Look through the records below and collect all lines that hold the string "script".

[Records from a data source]
══════════

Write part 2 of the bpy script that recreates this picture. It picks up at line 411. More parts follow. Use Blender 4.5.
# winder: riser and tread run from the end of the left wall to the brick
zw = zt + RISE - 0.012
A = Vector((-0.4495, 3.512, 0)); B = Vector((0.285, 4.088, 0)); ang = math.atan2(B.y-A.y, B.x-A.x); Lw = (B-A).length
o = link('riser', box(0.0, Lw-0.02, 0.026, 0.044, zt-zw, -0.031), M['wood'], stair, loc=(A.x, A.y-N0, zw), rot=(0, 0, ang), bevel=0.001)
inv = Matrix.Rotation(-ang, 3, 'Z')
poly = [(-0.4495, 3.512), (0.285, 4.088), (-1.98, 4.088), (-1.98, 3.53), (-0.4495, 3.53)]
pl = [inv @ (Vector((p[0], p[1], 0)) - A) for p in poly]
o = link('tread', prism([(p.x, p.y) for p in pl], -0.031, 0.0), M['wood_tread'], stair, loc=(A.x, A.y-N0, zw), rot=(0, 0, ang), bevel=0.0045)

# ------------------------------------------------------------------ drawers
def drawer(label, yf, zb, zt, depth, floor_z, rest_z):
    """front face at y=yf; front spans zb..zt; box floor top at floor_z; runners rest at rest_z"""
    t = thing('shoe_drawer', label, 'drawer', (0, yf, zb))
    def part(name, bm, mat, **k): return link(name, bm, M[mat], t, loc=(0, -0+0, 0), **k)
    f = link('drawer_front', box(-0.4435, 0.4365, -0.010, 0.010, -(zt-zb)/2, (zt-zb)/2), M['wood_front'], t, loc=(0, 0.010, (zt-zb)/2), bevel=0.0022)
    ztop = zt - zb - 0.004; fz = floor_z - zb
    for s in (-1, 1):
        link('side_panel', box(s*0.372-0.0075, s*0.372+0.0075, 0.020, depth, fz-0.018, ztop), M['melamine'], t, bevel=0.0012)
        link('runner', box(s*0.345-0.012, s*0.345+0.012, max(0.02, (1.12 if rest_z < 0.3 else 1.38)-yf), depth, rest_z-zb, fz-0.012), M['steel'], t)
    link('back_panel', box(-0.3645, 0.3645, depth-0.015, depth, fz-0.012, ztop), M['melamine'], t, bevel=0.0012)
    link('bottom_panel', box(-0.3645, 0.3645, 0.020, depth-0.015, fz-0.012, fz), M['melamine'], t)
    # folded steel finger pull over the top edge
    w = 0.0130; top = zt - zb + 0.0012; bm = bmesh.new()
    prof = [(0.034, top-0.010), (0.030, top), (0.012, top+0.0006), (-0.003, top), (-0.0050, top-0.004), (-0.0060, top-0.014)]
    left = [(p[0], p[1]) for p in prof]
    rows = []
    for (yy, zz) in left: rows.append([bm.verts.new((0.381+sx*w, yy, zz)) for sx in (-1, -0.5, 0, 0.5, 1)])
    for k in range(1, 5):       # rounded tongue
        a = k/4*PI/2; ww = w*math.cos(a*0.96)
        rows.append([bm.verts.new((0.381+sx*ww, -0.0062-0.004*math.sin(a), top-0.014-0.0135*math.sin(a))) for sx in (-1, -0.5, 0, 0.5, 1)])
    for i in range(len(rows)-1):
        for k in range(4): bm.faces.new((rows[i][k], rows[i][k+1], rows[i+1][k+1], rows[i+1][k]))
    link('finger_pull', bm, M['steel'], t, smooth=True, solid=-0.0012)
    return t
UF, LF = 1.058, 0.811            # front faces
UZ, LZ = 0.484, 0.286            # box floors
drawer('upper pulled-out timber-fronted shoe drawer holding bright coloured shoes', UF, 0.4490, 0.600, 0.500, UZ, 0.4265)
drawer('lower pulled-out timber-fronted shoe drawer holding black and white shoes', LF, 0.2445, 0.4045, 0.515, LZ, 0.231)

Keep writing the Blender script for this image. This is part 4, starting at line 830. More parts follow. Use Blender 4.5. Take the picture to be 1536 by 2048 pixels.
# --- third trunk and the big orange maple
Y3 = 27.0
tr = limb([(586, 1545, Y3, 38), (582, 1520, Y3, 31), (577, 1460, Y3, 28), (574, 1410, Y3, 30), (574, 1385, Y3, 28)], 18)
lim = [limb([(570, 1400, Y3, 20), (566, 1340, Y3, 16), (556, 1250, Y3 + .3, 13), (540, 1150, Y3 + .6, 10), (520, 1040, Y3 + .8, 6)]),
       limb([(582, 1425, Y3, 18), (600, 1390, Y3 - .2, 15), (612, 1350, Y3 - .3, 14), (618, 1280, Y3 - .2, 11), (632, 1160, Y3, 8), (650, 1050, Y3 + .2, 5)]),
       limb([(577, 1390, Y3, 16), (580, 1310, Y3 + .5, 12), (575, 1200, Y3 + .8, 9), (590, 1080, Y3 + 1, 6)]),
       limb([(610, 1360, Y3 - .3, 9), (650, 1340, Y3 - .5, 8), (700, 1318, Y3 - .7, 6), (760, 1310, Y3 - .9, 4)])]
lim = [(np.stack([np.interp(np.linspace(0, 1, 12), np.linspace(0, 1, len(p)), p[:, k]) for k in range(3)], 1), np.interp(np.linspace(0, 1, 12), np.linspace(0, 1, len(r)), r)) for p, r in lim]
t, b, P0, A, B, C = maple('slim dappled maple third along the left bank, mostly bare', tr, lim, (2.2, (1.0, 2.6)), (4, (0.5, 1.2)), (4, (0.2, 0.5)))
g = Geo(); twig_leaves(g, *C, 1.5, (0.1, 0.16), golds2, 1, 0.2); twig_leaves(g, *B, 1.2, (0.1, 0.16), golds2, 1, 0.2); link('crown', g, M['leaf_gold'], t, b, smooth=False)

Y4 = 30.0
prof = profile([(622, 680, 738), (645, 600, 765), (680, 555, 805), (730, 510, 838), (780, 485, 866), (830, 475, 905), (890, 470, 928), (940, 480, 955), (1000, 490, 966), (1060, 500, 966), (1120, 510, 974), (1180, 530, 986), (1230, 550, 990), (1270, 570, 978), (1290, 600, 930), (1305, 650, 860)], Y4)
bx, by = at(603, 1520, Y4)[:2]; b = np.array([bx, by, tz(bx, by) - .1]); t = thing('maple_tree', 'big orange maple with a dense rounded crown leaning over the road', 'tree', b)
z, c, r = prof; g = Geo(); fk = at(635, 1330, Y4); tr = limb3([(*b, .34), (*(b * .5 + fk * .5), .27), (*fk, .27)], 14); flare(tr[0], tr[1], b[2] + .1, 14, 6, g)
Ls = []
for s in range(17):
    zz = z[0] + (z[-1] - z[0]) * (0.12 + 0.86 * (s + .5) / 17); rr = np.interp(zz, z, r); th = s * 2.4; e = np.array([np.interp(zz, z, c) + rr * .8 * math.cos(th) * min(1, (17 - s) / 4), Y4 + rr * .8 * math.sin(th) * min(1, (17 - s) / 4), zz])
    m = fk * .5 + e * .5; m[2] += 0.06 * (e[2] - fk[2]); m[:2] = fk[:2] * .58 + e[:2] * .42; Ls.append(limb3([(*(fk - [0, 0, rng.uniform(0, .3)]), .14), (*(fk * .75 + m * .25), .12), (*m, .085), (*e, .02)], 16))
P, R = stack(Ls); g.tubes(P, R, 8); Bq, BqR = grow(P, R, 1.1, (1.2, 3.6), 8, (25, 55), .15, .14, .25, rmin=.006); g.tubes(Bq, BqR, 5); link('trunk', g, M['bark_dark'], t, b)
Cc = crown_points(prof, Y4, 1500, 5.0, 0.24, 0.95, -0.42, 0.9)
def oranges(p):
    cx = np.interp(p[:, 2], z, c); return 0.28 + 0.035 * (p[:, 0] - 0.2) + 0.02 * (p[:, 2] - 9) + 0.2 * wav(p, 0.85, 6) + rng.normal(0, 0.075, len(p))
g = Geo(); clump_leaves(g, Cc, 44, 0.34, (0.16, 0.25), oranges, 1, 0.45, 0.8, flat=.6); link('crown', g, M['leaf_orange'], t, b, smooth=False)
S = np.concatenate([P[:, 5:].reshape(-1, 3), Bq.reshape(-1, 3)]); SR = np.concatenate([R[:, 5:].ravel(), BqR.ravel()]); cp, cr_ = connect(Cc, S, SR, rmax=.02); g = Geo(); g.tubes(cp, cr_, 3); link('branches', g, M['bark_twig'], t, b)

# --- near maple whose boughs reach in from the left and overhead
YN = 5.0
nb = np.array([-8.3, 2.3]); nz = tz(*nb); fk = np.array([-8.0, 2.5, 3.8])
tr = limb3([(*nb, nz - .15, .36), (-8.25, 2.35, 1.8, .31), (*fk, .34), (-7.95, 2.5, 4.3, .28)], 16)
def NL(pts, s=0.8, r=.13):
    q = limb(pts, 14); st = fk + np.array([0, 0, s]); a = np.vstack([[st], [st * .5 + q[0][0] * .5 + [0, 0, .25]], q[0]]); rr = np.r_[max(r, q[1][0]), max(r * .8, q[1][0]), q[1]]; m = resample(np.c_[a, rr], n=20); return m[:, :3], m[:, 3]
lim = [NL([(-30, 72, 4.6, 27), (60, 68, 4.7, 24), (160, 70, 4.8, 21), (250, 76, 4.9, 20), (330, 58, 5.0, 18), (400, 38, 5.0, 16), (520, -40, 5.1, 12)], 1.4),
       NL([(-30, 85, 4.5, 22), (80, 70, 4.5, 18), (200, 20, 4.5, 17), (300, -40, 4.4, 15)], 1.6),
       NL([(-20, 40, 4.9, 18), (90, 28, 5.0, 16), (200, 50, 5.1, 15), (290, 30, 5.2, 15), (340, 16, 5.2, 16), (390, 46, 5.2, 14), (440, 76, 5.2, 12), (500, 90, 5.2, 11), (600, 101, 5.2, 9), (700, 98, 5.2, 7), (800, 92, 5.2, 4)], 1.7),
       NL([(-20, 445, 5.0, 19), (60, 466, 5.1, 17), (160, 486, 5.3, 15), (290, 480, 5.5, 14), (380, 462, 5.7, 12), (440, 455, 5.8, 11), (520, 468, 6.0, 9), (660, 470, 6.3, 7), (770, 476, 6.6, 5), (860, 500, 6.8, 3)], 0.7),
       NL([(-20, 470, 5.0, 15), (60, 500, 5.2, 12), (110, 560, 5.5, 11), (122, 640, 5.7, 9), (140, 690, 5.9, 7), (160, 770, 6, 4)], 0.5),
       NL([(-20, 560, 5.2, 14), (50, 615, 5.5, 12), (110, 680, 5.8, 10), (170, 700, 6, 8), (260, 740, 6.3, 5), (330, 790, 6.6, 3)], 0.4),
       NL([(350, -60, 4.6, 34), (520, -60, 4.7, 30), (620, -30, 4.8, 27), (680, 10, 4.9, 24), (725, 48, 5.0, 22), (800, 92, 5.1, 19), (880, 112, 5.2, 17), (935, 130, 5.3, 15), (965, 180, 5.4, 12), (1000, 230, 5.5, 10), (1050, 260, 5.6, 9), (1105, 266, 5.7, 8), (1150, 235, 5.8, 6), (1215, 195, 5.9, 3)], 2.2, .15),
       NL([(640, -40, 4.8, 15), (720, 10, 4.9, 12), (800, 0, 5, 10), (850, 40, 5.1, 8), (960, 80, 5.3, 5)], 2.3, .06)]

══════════

Exercise output.
Write part 2 of the bpy script that recreates this picture. It picks up at line 411. More parts follow. Use Blender 4.5.
Keep writing the Blender script for this image. This is part 4, starting at line 830. More parts follow. Use Blender 4.5. Take the picture to be 1536 by 2048 pixels.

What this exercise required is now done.